Reduce parking mandates and other silent cost adders. Mandating excessive amounts of parking can function like a tax on housing (especially in infill areas, where land is expensive). If you require every unit to bring its own slab of asphalt, do not be shocked when the unit costs more.
Build infrastructure that unlocks buildable land. Housing capacity is often constrained by water, sewer, roads, schools, and transit. If you want more homes, you need the pipes and public services to support them.
Encourage accessory dwelling units (ADUs). These are usually a second smaller home on the same lot, sometimes called a mother-in-law’s house or a casita. ADUs are not a silver bullet, but they are a real bullet, and those are rare in policy. They can add incremental supply in established neighborhoods, and they can create gentler options for multigenerational living.
“But investors are buying everything!” Investors are easy to blame because they are visible, and because “BlackRock” sounds more ominous and easier to blame than “the zoning board meeting that ran until 11:00 p.m.” But even if investor activity is inflating prices at the margins, the reason it can do so is usually that supply is tight enough that extra competition moves prices quickly.

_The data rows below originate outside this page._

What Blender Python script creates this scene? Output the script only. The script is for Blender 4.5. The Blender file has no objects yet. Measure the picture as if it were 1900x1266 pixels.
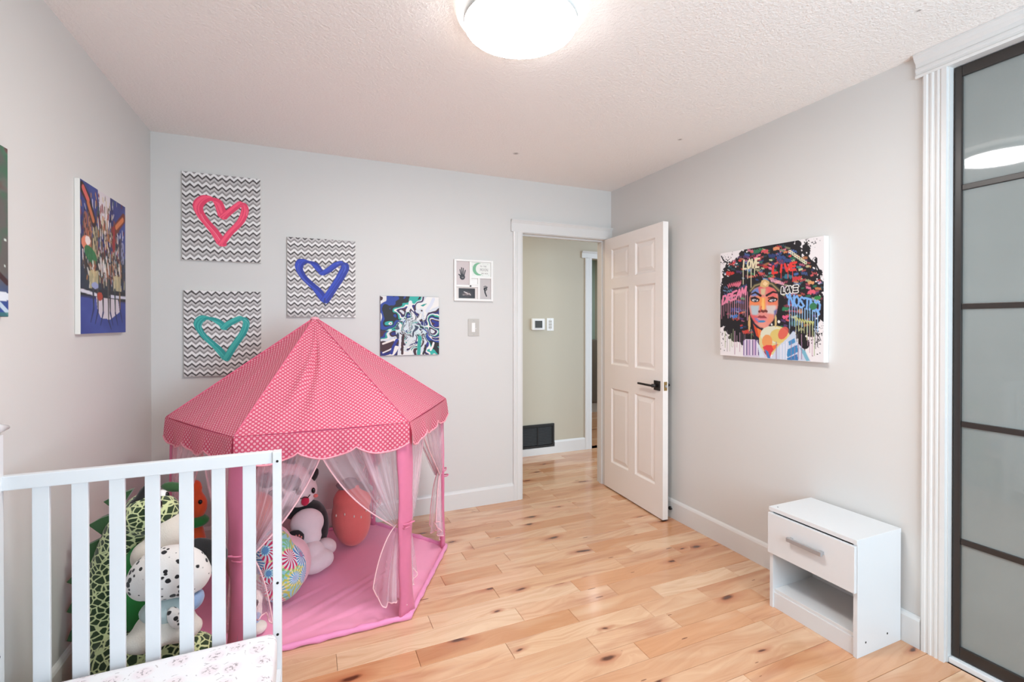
import bpy, bmesh, math, random
import numpy as np
from mathutils import Vector, Matrix, Euler

random.seed(7)
SC = bpy.context.scene
COL = SC.collection
PI = math.pi

# ------------------------------------------------------------------ camera
cam_d = bpy.data.cameras.new('camera')
cam = bpy.data.objects.new('camera', cam_d); COL.objects.link(cam)
cam.location = (0, 0, 1.3326)
cam.rotation_euler = (PI/2 - 0.005, 0, -0.40458)
cam_d.sensor_width = 36; cam_d.sensor_fit = 'HORIZONTAL'
cam_d.lens = 881.36/1900*36
cam_d.shift_y = -25.57/1900
cam_d.clip_start = 0.02
SC.camera = cam

# ------------------------------------------------------------------ world and lights
w = bpy.data.worlds.new('world'); SC.world = w; w.use_nodes = True
w.node_tree.nodes['Background'].inputs[0].default_value = (0.72, 0.86, 1.0, 1)
w.node_tree.nodes['Background'].inputs[1].default_value = 1.5

def area(name, loc, rot, sx, sy, power, col):
    l = bpy.data.lights.new(name, 'AREA'); l.shape = 'RECTANGLE'; l.size = sx; l.size_y = sy
    l.energy = power; l.color = col
    o = bpy.data.objects.new(name, l); COL.objects.link(o); o.location = loc; o.rotation_euler = rot
    return o
# daylight entering through the window behind the photographer
area('window_daylight', (1.25, -1.16, 1.38), (PI/2, 0, 0), 1.9, 1.6, 56, (0.66, 0.85, 1.0))
# the hallway's own ceiling light
area('hall_ceiling_light', (1.15, 3.90, 2.41), (0, 0, 0), 0.3, 0.3, 5.0, (1.0, 0.86, 0.66))
area('far_room_light', (3.4, 5.6, 2.40), (0, 0, 0), 0.5, 0.5, 9, (0.95, 0.98, 1.0))
LAMP_STRENGTH = 44.0

vs = SC.view_settings
SC.display_settings.display_device = 'sRGB'
vs.view_transform = 'Standard'; vs.look = 'None'; vs.exposure = 0.66; vs.gamma = 1.0
vs.use_curve_mapping = False

# ------------------------------------------------------------------ room dimensions (metres)
XL, XR, YB, YF, H = -0.829, 2.315, 3.312, -1.0, 2.44
WT = 0.12            # wall thickness

# ------------------------------------------------------------------ helpers
def lin(c):
    return tuple(((v/12.92) if v <= 0.04045 else ((v+0.055)/1.055)**2.4) for v in c)
def rgb(r, g, b):
    return lin((r/255, g/255, b/255)) + (1.0,)

def tag(o, label=None, cat=None, group=None, kind=None):
    if label: o['label'] = label
    if cat: o['category'] = cat
    if group: o['group'] = group
    if kind: o['kind'] = kind
    return o

def setparent(o, p):
    if p is not None:
        o.parent = p
        q = p; off = Vector((0, 0, 0))
        while q is not None:
            off += Vector(q.location) if q.type == 'EMPTY' else Vector(q.get('_loc', (0, 0, 0)))
            q = None
        if p.type == 'EMPTY':
            o.location = Vector(o.location) - Vector(p.location)

def empty(name, loc, label=None, cat=None, group=None, kind=None):
    o = bpy.data.objects.new(name, None); COL.objects.link(o)
    o.location = loc; o.empty_display_size = 0.05
    return tag(o, label, cat, group, kind)

def mesh(name, verts, faces, mat, parent=None, smooth=False):
    """verts in world coordinates; a parent Empty's location is taken off"""
    me = bpy.data.meshes.new(name)
    me.from_pydata([tuple(v) for v in verts], [], faces)
    if smooth:
        me.polygons.foreach_set('use_smooth', [True]*len(me.polygons))
    me.update()
    if mat: me.materials.append(mat)
    o = bpy.data.objects.new(name, me); COL.objects.link(o)
    setparent(o, parent)
    return o

def bm_obj(name, bm, mat, parent=None, smooth=False):
    me = bpy.data.meshes.new(name); bm.normal_update(); bm.to_mesh(me); bm.free()
    if smooth:
        me.polygons.foreach_set('use_smooth', [True]*len(me.polygons))
    if mat: me.materials.append(mat)
    o = bpy.data.objects.new(name, me); COL.objects.link(o)
    setparent(o, parent)
    return o

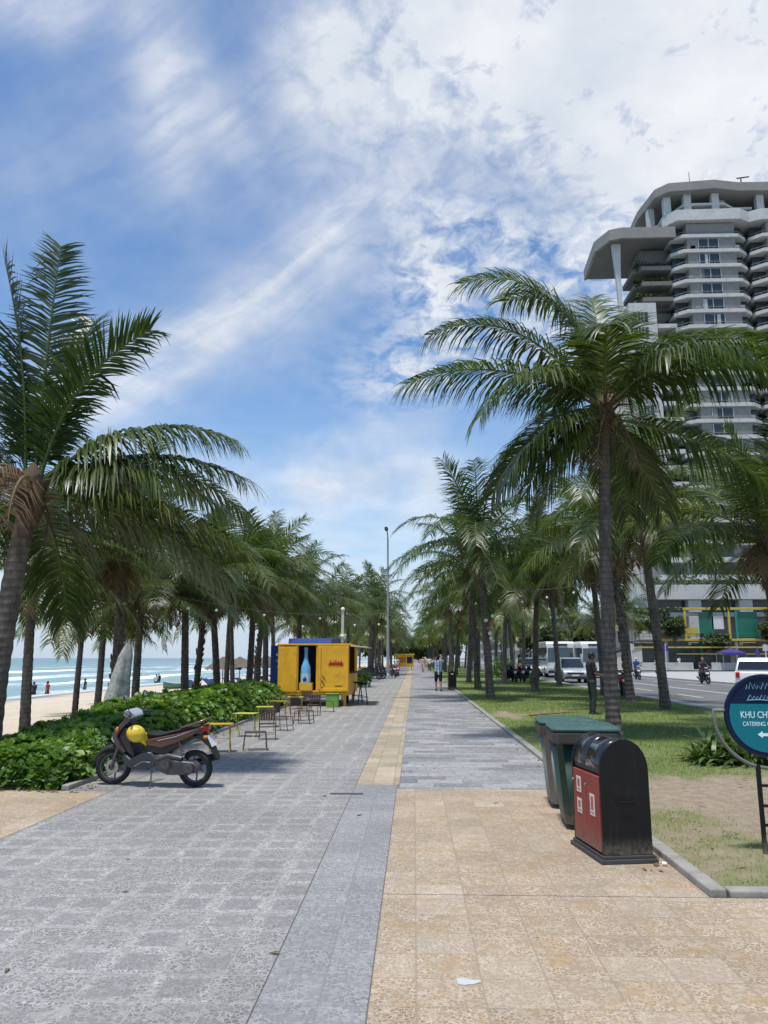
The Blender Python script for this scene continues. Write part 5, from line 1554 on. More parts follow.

In a well-supplied market, investors do not have magical price powers. If they overpay, they lose money. If rents cannot support the purchase price, the model breaks, and they stop buying. Tight supply is the condition that turns marginal buyers into major price movers.
So, if you fix supply, you do not have to win a wrestling match against every possible category of buyer. You just let the market do what markets do when there is enough product: create competition that lowers the price.
If you want a campaign slogan that actually lines up with the economics of the problem, try this: “Build more homes, faster.”
It is not as emotionally satisfying as “ban the villains,” but it has the advantage of being aimed at the lever that actually changes the outcome. Banning financial institutions is, at best, a narrow tool that might modestly affect specific neighborhoods under specific conditions, and, at worst, a policy that shifts demand around, raises rents, or discourages construction.
Meanwhile, increasing supply is the grown-up move: slow, procedural, unsexy, and far more likely to work. The housing market does not care how righteous you feel. It cares how many units exist. And until we build enough of them, the monocle-wearing villain is going to keep showing up in the script—because we wrote the shortage into the plot ourselves.